Some in the Woo-Woo community (in which I still have my membership card) suggest that these are pictures of extraterrestrials. I think not, nor do I think that Picasso’s later work was painted by someone with brain damage. It was Pablo’s funky style just as these paintings were the Archaic People’s style of representation. No, the ancient people were just as creative as we are now, perhaps more so. No. I think these are paintings honoring the brave and the powerful and the healers and the protectors. They are of good strong men and women. They were the leaders of The People. But given that these pictographs are over 3000-4000 years ago and all we have of these people is what I’m looking at right now, my guess is a good as yours. But I think it’s a good guess.
I continue staring at the walls, at the figures, and then stop thinking so hard and fall into the space again.
Robe, red, jewelry. White, red, water. Wall, sky, paint. Sky, paint, wall.
The hike out isn’t easy, but it isn’t that hard either. It just is what it is. A bit of a trudge.

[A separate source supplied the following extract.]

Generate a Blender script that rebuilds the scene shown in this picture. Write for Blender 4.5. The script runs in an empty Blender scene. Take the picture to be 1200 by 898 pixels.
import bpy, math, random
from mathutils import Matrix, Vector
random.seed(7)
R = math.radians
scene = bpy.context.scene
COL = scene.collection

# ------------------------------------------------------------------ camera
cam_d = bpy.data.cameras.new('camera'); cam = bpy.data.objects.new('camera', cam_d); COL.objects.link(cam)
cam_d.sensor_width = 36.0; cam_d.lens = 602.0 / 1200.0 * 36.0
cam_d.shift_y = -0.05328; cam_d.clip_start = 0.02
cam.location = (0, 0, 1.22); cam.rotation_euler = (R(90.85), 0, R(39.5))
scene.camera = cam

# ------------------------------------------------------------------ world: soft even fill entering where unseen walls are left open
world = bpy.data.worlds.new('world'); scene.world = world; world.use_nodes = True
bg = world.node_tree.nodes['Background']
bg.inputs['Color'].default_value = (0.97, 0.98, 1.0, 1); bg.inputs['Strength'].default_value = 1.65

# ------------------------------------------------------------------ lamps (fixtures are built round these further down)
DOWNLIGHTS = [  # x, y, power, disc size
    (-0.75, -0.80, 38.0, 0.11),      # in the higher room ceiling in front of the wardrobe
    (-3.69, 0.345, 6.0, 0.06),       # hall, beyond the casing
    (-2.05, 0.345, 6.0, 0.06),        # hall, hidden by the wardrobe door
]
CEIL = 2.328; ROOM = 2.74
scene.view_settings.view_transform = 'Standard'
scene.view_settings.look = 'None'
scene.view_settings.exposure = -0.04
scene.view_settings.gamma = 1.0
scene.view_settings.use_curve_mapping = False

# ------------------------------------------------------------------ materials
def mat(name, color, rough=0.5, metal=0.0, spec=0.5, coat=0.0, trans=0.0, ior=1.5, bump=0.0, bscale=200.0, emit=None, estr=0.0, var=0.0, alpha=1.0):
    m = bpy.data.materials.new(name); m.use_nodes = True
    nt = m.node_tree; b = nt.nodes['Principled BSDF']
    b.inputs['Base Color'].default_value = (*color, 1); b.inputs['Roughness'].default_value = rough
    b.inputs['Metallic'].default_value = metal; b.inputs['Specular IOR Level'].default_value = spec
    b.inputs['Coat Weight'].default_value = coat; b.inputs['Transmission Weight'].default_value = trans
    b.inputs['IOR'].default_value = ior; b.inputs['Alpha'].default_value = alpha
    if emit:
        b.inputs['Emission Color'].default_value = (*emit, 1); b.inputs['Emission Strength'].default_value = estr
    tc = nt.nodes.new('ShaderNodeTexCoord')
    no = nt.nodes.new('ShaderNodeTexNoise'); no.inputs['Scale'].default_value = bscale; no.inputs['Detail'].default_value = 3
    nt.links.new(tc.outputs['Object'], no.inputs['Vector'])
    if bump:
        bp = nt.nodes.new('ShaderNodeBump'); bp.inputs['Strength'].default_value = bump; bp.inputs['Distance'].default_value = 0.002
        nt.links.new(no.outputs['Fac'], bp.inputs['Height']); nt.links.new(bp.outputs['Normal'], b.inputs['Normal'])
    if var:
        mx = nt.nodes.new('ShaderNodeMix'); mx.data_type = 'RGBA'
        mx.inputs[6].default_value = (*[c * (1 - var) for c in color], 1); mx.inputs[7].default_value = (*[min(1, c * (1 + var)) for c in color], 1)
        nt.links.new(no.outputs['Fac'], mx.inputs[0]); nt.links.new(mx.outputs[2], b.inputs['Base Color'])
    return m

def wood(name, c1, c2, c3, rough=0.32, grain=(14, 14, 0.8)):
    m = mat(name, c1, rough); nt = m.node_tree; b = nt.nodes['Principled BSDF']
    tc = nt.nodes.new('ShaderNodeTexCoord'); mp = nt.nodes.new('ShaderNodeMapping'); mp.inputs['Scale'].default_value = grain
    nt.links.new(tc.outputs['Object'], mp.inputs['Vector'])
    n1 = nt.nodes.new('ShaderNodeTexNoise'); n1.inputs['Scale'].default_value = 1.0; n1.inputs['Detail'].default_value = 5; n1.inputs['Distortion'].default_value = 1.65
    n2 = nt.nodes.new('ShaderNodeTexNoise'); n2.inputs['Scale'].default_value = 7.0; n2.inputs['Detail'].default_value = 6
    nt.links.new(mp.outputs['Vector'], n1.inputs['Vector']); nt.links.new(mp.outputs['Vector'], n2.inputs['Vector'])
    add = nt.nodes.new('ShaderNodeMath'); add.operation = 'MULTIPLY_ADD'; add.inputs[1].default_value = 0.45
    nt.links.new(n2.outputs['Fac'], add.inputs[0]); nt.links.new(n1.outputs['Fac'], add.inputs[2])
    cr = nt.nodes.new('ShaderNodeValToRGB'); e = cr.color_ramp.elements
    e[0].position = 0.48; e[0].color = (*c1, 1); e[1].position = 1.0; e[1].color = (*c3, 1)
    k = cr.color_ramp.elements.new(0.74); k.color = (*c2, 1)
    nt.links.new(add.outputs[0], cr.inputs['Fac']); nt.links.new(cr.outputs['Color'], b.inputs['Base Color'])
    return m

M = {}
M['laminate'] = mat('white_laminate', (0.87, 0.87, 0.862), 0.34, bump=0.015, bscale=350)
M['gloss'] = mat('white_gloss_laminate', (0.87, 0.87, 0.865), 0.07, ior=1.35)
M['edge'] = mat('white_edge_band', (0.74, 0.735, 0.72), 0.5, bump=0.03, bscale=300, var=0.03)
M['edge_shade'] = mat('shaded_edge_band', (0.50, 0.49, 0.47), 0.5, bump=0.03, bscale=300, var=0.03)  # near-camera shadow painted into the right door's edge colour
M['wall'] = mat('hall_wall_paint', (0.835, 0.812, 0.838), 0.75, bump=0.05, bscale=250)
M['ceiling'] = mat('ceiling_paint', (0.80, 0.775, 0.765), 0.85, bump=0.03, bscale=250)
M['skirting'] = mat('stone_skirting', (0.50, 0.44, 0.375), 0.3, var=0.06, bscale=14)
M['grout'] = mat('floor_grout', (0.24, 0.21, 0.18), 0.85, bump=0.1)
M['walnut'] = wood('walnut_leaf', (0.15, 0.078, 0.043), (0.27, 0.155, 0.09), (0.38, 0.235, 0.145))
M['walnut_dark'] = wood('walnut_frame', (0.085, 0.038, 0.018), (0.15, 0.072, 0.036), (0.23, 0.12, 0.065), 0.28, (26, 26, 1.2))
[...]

But a hell of a good slog past cottonwood trees and below high sandstone faces.
Rain clouds to the right and left, virga almost making it to the ground. Others directions, I see rain falling all the way down to the ground. The soft dirt road passes underneath my Pathfinder and I. About 25 miles to go. I just might split those two storms if I’m lucky. I just might get out of here before it rains.
And I do.
Back at Utah State Route 24. I back up to disengage the four-wheel-drive. I get out and check my tires. All’s good.
I consider kissing the asphalt of the state road but decide to just thank the road in my own quiet way.
“Thanks,” I whisper, and off I go, heading south toward Capitol Reef.